Muhammad Deif: Mastermind Brigade al Qassam yang Buat Militer Israel Kewalahan
Deif dikenal sebagai sosok cemerlang penerobos pertahanan Israel
REPUBLIKA.CO.ID, JAKARTA -- Gerakan perlawanan Hamas Palestina mengungkapkan salah seorang pejuangnya wafat. Dia adalah Muhammad Deif, sosok yang sederhana namun dinilai memiliki kemampuan cemerlang. Legasinya adalah sayap militer Brigade al Qassam yang seadanya, namun membuat militer Israel super canggih kalang kabut.
Mohammed Al-Deif merupakan nama yang sudah tidak asing lagi di pemberitaan media massa.
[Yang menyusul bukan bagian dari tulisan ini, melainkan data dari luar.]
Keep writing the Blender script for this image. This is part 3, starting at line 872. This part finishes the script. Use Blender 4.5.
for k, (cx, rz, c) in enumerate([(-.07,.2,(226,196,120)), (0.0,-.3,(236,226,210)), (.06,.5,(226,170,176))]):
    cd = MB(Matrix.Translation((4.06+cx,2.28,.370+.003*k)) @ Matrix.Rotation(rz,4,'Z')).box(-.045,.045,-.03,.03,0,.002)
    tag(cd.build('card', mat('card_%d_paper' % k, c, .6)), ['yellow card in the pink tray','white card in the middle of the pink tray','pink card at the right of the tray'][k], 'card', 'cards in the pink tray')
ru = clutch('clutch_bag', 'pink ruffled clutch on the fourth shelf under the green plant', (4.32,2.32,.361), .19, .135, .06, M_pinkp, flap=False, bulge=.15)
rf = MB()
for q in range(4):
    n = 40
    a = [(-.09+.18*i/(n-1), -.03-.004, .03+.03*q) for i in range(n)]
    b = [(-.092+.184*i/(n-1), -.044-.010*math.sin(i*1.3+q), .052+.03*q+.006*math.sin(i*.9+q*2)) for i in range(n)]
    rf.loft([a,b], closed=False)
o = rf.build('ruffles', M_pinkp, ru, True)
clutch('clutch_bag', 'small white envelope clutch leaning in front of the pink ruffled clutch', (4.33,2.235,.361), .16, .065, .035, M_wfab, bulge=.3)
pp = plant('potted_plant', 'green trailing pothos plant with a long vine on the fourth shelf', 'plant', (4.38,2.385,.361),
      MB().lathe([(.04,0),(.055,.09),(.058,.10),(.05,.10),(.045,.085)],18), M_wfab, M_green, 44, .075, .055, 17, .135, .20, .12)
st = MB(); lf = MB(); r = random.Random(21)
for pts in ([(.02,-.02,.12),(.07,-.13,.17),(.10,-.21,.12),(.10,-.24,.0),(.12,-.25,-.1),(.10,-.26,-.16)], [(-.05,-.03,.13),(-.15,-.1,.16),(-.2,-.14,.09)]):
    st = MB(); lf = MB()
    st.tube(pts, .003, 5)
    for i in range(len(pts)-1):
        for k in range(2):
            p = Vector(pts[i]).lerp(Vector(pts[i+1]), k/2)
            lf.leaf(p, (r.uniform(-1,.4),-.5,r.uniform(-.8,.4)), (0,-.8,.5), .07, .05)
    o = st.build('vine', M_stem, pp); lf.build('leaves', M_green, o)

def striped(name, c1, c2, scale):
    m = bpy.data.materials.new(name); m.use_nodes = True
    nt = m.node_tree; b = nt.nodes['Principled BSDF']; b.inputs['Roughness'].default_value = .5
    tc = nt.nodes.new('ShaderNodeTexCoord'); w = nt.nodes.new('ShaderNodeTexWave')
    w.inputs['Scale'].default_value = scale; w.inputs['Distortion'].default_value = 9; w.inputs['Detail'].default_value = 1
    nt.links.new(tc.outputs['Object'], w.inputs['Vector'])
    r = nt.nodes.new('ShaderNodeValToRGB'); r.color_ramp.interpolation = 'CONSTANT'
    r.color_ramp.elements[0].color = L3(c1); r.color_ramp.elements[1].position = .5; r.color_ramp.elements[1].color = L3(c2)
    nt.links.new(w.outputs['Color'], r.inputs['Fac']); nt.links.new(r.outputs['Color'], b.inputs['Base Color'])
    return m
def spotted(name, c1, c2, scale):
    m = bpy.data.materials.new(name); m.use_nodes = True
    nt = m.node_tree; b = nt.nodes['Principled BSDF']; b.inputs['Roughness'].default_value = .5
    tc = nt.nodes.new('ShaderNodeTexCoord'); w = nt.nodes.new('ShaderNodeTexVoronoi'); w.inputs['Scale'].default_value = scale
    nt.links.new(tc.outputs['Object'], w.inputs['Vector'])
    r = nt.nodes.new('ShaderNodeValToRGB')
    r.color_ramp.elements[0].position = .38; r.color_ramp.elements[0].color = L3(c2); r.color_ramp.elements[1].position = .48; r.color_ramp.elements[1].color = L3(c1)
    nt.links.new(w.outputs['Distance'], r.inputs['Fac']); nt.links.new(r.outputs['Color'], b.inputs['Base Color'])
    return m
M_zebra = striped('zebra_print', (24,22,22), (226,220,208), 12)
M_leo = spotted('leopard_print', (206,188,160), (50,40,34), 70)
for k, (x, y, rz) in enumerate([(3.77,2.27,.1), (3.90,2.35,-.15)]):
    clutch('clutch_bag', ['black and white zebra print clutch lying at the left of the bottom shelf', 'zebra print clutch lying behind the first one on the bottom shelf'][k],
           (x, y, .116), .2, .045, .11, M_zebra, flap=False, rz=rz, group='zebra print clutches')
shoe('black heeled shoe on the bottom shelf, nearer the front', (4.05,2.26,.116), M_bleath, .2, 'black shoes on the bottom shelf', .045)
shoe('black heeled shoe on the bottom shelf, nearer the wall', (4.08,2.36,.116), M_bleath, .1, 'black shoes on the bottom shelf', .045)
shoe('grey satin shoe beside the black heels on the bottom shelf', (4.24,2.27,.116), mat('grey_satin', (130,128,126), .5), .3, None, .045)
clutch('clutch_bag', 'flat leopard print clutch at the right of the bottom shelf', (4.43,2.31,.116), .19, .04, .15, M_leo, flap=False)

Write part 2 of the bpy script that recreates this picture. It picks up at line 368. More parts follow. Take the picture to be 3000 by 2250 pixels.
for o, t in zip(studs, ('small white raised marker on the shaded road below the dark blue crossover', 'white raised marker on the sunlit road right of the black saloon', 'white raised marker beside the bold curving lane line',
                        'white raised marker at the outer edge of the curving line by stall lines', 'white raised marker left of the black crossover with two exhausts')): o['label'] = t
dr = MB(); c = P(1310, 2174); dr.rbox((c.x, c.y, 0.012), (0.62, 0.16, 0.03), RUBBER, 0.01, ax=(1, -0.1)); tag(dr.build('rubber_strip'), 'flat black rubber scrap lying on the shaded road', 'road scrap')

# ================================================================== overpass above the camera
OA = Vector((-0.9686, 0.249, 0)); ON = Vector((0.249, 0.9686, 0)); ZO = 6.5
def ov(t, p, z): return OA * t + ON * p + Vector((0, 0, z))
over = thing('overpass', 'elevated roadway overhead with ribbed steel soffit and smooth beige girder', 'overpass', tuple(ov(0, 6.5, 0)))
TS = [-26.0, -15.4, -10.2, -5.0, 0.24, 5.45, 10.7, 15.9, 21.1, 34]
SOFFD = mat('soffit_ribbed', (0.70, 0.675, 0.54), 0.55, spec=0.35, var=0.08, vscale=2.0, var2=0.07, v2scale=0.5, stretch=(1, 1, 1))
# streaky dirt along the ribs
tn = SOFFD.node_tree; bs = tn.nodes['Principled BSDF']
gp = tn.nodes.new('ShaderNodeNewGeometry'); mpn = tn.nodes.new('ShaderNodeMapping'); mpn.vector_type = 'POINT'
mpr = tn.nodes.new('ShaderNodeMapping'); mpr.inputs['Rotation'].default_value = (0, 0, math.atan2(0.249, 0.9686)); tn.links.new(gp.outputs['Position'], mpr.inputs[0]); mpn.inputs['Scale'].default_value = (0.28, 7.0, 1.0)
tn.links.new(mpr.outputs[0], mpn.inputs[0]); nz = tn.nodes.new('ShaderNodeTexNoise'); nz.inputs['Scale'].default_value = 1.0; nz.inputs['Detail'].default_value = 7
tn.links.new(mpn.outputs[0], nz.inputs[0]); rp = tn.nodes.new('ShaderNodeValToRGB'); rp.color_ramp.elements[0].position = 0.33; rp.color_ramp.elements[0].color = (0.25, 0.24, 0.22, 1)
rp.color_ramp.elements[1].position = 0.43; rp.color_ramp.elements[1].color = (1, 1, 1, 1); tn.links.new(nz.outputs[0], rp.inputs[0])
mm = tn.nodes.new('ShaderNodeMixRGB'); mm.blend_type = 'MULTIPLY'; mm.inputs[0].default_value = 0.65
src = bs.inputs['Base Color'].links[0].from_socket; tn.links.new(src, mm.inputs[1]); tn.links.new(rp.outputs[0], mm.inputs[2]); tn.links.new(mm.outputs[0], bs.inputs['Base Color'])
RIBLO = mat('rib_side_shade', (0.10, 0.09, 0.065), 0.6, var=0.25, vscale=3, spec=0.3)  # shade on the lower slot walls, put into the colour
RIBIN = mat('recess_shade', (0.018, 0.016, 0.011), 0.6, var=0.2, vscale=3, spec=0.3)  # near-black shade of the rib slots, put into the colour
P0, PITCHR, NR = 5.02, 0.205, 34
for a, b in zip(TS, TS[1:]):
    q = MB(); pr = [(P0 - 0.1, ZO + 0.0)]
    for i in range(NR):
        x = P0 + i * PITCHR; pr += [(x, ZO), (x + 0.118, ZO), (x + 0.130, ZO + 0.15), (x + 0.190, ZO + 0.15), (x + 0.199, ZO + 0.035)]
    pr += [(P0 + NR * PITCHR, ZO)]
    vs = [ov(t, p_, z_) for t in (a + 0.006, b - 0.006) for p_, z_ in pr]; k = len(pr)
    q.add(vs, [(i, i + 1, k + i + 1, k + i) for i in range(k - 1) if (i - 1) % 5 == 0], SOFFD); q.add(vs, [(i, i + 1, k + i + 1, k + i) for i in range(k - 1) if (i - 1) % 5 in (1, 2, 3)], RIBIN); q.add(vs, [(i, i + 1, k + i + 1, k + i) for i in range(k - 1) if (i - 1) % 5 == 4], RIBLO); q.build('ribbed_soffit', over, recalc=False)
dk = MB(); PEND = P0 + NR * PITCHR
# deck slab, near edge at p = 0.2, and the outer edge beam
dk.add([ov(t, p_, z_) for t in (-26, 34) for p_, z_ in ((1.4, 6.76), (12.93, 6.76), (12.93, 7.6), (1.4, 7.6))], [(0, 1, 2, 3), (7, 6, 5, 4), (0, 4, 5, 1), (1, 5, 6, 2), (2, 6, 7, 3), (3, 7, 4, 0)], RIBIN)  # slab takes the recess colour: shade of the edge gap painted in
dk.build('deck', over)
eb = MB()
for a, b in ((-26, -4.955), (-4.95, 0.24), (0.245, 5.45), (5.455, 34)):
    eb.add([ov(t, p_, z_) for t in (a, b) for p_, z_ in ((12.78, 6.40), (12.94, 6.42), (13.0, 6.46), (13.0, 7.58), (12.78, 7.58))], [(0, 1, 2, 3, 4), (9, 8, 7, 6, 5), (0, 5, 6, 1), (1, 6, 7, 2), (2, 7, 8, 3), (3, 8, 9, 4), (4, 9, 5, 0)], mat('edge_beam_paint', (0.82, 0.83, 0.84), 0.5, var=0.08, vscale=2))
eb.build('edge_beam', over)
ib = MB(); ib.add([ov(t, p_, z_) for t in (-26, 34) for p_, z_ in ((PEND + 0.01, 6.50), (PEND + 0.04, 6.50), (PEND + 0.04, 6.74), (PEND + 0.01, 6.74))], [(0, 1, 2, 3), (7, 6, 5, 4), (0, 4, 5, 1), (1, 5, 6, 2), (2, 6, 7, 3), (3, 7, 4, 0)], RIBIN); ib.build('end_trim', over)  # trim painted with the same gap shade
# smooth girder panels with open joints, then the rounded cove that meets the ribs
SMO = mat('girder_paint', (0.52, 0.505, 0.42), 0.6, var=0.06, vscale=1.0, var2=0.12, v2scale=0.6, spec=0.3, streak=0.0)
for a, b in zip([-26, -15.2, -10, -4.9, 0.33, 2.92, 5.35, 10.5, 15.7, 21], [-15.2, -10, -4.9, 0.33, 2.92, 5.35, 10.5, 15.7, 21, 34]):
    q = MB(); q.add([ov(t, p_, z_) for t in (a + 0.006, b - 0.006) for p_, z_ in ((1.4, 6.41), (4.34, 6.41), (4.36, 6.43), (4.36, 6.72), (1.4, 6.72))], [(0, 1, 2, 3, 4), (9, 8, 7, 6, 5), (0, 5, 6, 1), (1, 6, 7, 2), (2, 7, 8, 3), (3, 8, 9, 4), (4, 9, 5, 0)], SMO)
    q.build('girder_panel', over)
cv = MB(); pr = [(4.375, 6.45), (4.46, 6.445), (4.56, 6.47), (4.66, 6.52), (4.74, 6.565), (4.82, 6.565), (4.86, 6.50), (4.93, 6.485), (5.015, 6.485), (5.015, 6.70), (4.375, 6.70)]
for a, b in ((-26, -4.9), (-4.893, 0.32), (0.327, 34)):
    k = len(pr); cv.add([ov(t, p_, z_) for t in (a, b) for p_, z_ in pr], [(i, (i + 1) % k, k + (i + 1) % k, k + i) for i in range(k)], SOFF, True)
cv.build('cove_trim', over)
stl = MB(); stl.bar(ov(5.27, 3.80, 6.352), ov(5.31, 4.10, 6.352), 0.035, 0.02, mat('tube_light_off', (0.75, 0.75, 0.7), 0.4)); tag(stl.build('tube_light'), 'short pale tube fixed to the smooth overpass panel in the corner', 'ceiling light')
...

Dia adalah orang yang mengarahkan sebuah serangan yang dianggap sebagai salah satu serangan terkuat yang diarahkan kepada penjajah Israel sejak berdirinya, yaitu Operasi Badai al Aqsa, sebuah operasi yang membuat Israel kocar kacir, dan memberikan harapan kepada orang-orang Arab dan semua orang merdeka bahwa “Israel” sangat bisa dikalahkan.
Misi itu berhasil menembus pertahanan Israel. Memang kemampuan Deif adalah seperti itu, menjebol pertahanan lawan, meski dilapisi sistem super canggih. Selama beberapa dekade, Israel mengalami kesulitan untuk menguak siapa Deif. Dia adalah orang yang menempatkan Hamas di puncak daftar ancaman terhadap keberadaan pendudukan Israel.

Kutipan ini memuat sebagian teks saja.